Mr. Tovey gave the entire ballet a volition and energy. His body movements were reflected in the reactions of the entire Philharmonic. No exaggerated Iberian moments here, for Falla, for all his leaning to the great Impressionists of Paris, was Spanish to the bone.


He was helped by French Metropolitan Opera mezzo-soprano Virginie Verrez. Nothing sweet here, her voice was hard, tough, dramatic and perfectly appropriate.


One can’t really have too much of Manuel de Falla, and the Phil did a nicely atmospheric rendition of Nights In The Gardens Of Spain. True enough, Falla never actually went to Granada and the great Moorish monument of Alhambra. But in Paris, he picked up a guidebook to the place, which gave him enough inspiration to write about it.


This time, the three movements weren’t a jolly Spanish-Chaucerian ballet like Three-Cornered Hat. The atmosphere was dark, mysterious, for these were gardens at dusk, the turrets of the castle in the moonglow.
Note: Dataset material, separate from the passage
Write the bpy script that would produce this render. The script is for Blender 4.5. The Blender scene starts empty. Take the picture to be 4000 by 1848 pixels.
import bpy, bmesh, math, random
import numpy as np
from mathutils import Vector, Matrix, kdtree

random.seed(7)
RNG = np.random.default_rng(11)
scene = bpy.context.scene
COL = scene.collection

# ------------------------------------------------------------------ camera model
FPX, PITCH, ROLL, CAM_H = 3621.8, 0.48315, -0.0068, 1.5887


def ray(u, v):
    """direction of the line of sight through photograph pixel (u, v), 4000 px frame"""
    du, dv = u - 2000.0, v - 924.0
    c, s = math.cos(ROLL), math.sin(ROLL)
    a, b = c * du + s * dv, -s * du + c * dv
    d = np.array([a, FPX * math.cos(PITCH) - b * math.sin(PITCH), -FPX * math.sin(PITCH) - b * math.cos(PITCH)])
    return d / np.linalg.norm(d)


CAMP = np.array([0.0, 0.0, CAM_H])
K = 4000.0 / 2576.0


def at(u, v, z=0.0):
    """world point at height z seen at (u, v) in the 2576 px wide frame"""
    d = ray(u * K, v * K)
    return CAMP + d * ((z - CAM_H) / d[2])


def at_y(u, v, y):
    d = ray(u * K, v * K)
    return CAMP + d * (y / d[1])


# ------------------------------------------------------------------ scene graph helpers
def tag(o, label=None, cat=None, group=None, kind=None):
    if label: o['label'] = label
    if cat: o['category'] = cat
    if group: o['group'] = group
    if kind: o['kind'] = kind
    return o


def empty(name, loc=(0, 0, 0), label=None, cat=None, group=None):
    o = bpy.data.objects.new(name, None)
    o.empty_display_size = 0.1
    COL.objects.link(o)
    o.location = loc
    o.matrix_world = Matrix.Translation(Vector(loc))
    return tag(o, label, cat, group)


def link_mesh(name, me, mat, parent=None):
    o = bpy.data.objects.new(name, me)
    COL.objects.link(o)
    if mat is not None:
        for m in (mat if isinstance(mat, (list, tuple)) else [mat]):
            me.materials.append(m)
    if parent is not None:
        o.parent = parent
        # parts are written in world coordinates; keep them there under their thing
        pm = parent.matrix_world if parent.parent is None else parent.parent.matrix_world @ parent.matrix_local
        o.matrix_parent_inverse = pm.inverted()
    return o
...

J. Yang (© Courtesy of the artist)


Giving scintillating light, though, was pianist Joyce Yang, the piano an unending arc of colors and flashes, giving both radiance and depth to the orchestral pictures.


A shame that the concert had to begin with the last five sections of Massenet’s Cid. Nothing wrong with Massenet, and his tunes are familiar enough. But the Phil could have shown more imagination with, say, the Danzas fantasticas of Joaquín Turina. The composer might have been an ardent Franco-loving Fascist, but his music is still interesting and rarely played.


Back to Massenet. Mr. Tovey had a hard start with a lethargic Aragonaise and not much better Aubade. The last three pieces showed Massenet as a fluid, dextrous reasonably inspired composer.


His music sounds like a deftly manufactured product for the 19th Century Opéra Comique. Manuel de Falla had the inner inspiration that transcends both time and place.